### Objective
Pictures within the data are to be left out; everything else must be reproduced exactly.

### Material provided
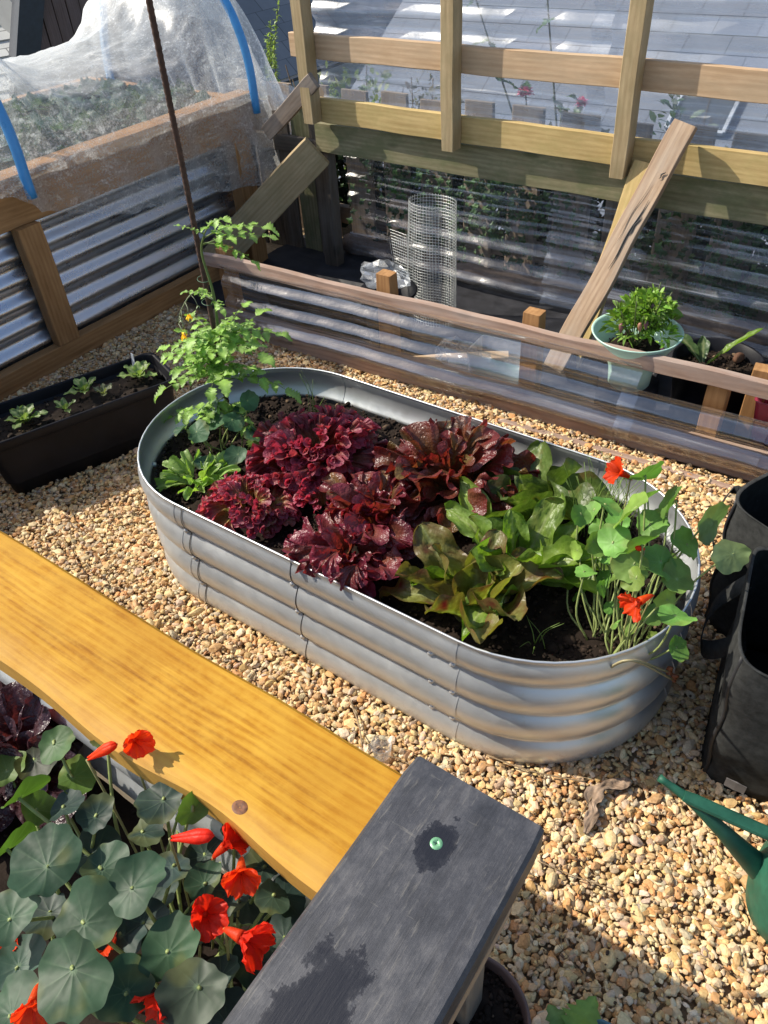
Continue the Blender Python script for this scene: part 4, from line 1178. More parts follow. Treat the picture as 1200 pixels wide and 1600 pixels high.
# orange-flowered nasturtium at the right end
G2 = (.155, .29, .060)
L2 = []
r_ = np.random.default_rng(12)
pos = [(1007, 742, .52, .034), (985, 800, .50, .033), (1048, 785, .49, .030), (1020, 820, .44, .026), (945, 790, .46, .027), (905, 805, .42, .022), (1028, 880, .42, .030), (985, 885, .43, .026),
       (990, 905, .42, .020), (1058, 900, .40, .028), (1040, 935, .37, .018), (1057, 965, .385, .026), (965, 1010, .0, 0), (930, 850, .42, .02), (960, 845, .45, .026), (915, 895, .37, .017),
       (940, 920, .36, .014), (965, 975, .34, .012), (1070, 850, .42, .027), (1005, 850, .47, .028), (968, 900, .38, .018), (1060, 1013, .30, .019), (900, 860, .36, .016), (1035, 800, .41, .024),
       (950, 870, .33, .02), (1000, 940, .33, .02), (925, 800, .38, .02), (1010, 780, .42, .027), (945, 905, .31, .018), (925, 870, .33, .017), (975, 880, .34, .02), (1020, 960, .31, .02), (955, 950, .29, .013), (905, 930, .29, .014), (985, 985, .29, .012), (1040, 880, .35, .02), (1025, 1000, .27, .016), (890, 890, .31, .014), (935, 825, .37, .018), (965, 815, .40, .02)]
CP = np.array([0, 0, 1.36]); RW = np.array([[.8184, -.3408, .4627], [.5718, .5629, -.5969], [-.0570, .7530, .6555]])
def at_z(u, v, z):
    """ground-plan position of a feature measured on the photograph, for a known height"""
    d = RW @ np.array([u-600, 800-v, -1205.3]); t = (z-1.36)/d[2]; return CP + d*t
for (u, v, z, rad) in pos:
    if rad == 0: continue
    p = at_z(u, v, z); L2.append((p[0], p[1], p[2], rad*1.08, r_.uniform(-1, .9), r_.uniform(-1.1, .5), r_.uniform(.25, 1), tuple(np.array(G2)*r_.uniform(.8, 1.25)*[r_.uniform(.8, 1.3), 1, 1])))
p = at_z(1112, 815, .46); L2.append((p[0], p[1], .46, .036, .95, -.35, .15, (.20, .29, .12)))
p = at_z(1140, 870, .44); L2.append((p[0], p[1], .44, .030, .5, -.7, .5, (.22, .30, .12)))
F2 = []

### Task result
Continue the Blender Python script for this scene: part 4, from line 1178. More parts follow. Treat the picture as 1200 pixels wide and 1600 pixels high.
# orange-flowered nasturtium at the right end
G2 = (.155, .29, .060)
L2 = []
r_ = np.random.default_rng(12)
pos = [(1007, 742, .52, .034), (985, 800, .50, .033), (1048, 785, .49, .030), (1020, 820, .44, .026), (945, 790, .46, .027), (905, 805, .42, .022), (1028, 880, .42, .030), (985, 885, .43, .026),
       (990, 905, .42, .020), (1058, 900, .40, .028), (1040, 935, .37, .018), (1057, 965, .385, .026), (965, 1010, .0, 0), (930, 850, .42, .02), (960, 845, .45, .026), (915, 895, .37, .017),
       (940, 920, .36, .014), (965, 975, .34, .012), (1070, 850, .42, .027), (1005, 850, .47, .028), (968, 900, .38, .018), (1060, 1013, .30, .019), (900, 860, .36, .016), (1035, 800, .41, .024),
       (950, 870, .33, .02), (1000, 940, .33, .02), (925, 800, .38, .02), (1010, 780, .42, .027), (945, 905, .31, .018), (925, 870, .33, .017), (975, 880, .34, .02), (1020, 960, .31, .02), (955, 950, .29, .013), (905, 930, .29, .014), (985, 985, .29, .012), (1040, 880, .35, .02), (1025, 1000, .27, .016), (890, 890, .31, .014), (935, 825, .37, .018), (965, 815, .40, .02)]
CP = np.array([0, 0, 1.36]); RW = np.array([[.8184, -.3408, .4627], [.5718, .5629, -.5969], [-.0570, .7530, .6555]])
def at_z(u, v, z):
    """ground-plan position of a feature measured on the photograph, for a known height"""
    d = RW @ np.array([u-600, 800-v, -1205.3]); t = (z-1.36)/d[2]; return CP + d*t
for (u, v, z, rad) in pos:
    if rad == 0: continue
    p = at_z(u, v, z); L2.append((p[0], p[1], p[2], rad*1.08, r_.uniform(-1, .9), r_.uniform(-1.1, .5), r_.uniform(.25, 1), tuple(np.array(G2)*r_.uniform(.8, 1.25)*[r_.uniform(.8, 1.3), 1, 1])))
p = at_z(1112, 815, .46); L2.append((p[0], p[1], .46, .036, .95, -.35, .15, (.20, .29, .12)))
p = at_z(1140, 870, .44); L2.append((p[0], p[1], .44, .030, .5, -.7, .5, (.22, .30, .12)))
F2 = []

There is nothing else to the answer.